Problem statement =>
Repeat, exactly and only, the lines from the beginning of the data through the line with "sun_o.location = (-60, 200, 80)". Pictures are left out.
++++++++
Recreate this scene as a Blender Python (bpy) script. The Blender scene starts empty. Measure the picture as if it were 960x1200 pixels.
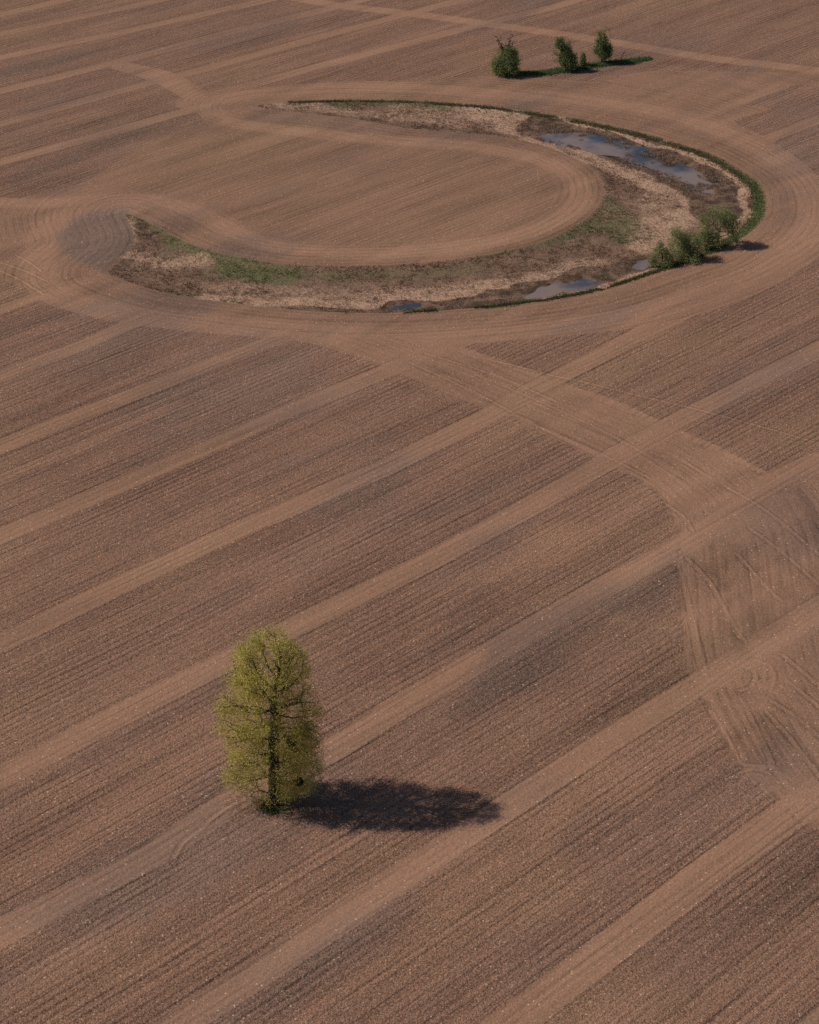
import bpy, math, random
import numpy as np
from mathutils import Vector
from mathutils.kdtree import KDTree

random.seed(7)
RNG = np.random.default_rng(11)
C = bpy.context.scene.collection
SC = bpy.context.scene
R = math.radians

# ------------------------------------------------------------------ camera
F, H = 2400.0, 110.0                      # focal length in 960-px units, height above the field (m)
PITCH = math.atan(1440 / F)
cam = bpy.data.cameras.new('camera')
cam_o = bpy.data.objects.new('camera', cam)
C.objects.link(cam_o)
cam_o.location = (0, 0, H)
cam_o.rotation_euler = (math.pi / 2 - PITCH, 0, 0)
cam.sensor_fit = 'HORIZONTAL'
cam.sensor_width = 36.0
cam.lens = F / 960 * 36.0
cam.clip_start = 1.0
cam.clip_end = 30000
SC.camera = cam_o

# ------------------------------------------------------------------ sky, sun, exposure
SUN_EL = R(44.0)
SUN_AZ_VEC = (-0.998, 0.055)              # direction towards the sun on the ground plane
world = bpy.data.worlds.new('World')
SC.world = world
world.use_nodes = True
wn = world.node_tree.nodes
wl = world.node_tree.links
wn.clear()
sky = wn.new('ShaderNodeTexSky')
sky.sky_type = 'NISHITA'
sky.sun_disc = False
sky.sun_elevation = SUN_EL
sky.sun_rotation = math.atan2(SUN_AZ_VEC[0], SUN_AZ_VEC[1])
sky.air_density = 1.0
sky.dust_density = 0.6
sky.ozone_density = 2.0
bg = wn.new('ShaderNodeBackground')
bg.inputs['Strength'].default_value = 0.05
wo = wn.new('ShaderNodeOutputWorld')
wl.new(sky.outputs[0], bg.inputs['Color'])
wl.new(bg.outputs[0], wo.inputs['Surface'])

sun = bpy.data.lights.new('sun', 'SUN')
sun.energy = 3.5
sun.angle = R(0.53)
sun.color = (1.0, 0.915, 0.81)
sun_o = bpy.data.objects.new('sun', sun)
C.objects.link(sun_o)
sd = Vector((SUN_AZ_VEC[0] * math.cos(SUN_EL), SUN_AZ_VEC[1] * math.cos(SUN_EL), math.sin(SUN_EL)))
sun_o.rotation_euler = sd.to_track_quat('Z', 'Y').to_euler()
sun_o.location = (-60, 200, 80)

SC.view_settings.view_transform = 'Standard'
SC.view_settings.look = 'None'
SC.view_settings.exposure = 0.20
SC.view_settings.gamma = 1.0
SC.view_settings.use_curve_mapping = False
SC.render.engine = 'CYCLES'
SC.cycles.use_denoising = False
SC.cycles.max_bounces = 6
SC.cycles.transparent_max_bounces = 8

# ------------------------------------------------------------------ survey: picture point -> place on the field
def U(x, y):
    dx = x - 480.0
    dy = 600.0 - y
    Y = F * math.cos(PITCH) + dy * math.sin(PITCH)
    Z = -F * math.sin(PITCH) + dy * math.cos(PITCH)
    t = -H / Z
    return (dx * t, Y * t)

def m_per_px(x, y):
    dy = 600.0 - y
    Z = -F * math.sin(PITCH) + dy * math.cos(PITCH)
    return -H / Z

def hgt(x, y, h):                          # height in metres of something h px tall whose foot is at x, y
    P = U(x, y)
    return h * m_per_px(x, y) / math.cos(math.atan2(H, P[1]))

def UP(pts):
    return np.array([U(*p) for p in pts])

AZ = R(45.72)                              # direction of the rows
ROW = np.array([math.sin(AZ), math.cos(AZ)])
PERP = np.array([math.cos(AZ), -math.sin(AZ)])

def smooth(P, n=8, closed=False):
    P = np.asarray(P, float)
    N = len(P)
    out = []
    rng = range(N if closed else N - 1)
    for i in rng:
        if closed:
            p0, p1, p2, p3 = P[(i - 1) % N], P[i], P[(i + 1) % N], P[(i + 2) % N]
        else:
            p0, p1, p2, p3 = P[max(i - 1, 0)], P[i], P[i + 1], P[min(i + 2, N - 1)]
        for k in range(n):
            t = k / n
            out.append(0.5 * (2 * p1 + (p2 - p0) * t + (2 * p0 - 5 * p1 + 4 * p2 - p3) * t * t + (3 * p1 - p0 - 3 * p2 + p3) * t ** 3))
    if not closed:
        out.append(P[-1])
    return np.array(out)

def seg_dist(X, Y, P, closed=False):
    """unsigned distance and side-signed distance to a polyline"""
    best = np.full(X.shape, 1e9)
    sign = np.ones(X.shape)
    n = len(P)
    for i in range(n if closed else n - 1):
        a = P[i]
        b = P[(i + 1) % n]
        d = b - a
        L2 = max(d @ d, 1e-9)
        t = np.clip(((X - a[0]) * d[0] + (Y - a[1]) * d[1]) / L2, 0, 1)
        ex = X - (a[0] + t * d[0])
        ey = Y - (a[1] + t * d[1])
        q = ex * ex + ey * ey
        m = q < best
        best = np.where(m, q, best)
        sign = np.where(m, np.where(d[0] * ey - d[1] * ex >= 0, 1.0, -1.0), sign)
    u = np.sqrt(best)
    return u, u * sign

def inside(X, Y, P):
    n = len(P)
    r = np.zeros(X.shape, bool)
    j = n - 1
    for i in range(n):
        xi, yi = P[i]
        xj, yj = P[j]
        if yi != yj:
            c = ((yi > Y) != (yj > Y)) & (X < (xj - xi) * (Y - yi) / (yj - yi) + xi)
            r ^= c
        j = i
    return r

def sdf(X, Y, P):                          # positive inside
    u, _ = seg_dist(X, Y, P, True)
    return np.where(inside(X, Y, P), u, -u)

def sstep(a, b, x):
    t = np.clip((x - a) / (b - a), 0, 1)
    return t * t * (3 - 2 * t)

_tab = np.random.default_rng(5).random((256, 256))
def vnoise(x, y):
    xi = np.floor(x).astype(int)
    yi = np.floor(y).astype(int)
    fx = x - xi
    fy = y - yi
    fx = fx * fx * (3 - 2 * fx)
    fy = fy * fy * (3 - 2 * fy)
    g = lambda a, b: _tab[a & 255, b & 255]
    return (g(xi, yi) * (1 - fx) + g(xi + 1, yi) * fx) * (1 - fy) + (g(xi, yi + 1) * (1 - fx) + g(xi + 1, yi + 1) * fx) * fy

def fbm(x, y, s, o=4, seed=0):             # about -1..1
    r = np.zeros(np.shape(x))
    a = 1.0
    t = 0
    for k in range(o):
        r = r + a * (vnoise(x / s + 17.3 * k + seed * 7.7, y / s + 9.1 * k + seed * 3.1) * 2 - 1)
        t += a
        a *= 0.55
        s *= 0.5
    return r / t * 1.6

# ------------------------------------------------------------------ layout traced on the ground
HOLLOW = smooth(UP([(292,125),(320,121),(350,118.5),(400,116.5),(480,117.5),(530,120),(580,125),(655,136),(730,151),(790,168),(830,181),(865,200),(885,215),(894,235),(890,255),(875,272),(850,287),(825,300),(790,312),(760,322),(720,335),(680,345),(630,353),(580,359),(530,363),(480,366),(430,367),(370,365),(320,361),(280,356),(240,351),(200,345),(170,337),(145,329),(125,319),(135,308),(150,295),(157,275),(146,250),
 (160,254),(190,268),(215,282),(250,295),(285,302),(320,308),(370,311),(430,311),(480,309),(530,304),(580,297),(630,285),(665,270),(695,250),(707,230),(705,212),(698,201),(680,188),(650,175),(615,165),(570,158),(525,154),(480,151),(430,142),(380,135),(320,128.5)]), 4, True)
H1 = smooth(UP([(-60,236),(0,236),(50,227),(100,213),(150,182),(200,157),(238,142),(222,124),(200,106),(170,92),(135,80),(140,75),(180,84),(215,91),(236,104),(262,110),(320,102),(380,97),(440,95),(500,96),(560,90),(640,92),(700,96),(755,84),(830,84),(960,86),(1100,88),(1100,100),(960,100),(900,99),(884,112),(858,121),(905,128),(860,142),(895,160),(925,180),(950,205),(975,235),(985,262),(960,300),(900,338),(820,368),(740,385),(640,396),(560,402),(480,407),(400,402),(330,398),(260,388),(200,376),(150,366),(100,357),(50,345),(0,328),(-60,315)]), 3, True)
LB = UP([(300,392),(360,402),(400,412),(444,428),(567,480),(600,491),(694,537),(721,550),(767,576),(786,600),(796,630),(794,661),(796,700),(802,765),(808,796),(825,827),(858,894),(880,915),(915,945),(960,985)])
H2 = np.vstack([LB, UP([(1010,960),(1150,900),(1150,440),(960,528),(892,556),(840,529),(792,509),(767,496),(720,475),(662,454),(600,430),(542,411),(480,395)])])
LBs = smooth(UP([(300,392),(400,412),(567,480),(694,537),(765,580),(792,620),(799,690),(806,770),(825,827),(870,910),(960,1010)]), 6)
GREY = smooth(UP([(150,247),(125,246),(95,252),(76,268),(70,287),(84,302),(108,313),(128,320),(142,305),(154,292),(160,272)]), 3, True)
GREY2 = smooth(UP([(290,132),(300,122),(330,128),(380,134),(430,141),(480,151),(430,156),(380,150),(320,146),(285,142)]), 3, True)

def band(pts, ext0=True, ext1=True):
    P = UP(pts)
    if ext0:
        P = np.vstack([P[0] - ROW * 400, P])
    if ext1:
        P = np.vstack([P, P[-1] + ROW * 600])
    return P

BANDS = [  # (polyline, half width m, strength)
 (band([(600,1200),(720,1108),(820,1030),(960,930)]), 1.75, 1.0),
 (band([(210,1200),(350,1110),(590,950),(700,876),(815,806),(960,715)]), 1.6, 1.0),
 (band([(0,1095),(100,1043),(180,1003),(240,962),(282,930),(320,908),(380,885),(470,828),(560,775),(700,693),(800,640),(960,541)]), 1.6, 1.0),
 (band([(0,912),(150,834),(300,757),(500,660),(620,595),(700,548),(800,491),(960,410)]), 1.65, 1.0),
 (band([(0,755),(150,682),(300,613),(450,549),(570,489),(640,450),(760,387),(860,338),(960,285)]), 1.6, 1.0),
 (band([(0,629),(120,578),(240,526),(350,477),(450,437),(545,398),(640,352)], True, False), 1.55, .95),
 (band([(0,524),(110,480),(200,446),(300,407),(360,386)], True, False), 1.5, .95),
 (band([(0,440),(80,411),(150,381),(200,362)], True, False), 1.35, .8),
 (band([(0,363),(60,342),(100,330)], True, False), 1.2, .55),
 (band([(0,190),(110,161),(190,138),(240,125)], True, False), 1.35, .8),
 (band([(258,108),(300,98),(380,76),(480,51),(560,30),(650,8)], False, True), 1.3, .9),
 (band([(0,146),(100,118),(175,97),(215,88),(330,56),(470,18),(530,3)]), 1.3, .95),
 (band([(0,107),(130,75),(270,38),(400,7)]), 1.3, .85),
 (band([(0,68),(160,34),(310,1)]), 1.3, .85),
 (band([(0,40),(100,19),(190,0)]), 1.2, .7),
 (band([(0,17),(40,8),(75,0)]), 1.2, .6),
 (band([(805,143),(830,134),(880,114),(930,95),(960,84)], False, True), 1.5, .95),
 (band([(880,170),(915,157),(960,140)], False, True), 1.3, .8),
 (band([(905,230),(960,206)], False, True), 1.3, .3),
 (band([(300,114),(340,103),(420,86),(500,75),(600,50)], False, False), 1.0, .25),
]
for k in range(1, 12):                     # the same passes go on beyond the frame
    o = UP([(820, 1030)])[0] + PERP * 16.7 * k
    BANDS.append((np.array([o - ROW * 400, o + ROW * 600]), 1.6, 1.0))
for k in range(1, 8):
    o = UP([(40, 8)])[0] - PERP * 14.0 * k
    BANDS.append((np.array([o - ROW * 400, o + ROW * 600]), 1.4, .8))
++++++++
Answer to this exercise =>
Recreate this scene as a Blender Python (bpy) script. The Blender scene starts empty. Measure the picture as if it were 960x1200 pixels.
import bpy, math, random
import numpy as np
from mathutils import Vector
from mathutils.kdtree import KDTree

random.seed(7)
RNG = np.random.default_rng(11)
C = bpy.context.scene.collection
SC = bpy.context.scene
R = math.radians

# ------------------------------------------------------------------ camera
F, H = 2400.0, 110.0                      # focal length in 960-px units, height above the field (m)
PITCH = math.atan(1440 / F)
cam = bpy.data.cameras.new('camera')
cam_o = bpy.data.objects.new('camera', cam)
C.objects.link(cam_o)
cam_o.location = (0, 0, H)
cam_o.rotation_euler = (math.pi / 2 - PITCH, 0, 0)
cam.sensor_fit = 'HORIZONTAL'
cam.sensor_width = 36.0
cam.lens = F / 960 * 36.0
cam.clip_start = 1.0
cam.clip_end = 30000
SC.camera = cam_o

# ------------------------------------------------------------------ sky, sun, exposure
SUN_EL = R(44.0)
SUN_AZ_VEC = (-0.998, 0.055)              # direction towards the sun on the ground plane
world = bpy.data.worlds.new('World')
SC.world = world
world.use_nodes = True
wn = world.node_tree.nodes
wl = world.node_tree.links
wn.clear()
sky = wn.new('ShaderNodeTexSky')
sky.sky_type = 'NISHITA'
sky.sun_disc = False
sky.sun_elevation = SUN_EL
sky.sun_rotation = math.atan2(SUN_AZ_VEC[0], SUN_AZ_VEC[1])
sky.air_density = 1.0
sky.dust_density = 0.6
sky.ozone_density = 2.0
bg = wn.new('ShaderNodeBackground')
bg.inputs['Strength'].default_value = 0.05
wo = wn.new('ShaderNodeOutputWorld')
wl.new(sky.outputs[0], bg.inputs['Color'])
wl.new(bg.outputs[0], wo.inputs['Surface'])

sun = bpy.data.lights.new('sun', 'SUN')
sun.energy = 3.5
sun.angle = R(0.53)
sun.color = (1.0, 0.915, 0.81)
sun_o = bpy.data.objects.new('sun', sun)
C.objects.link(sun_o)
sd = Vector((SUN_AZ_VEC[0] * math.cos(SUN_EL), SUN_AZ_VEC[1] * math.cos(SUN_EL), math.sin(SUN_EL)))
sun_o.rotation_euler = sd.to_track_quat('Z', 'Y').to_euler()
sun_o.location = (-60, 200, 80)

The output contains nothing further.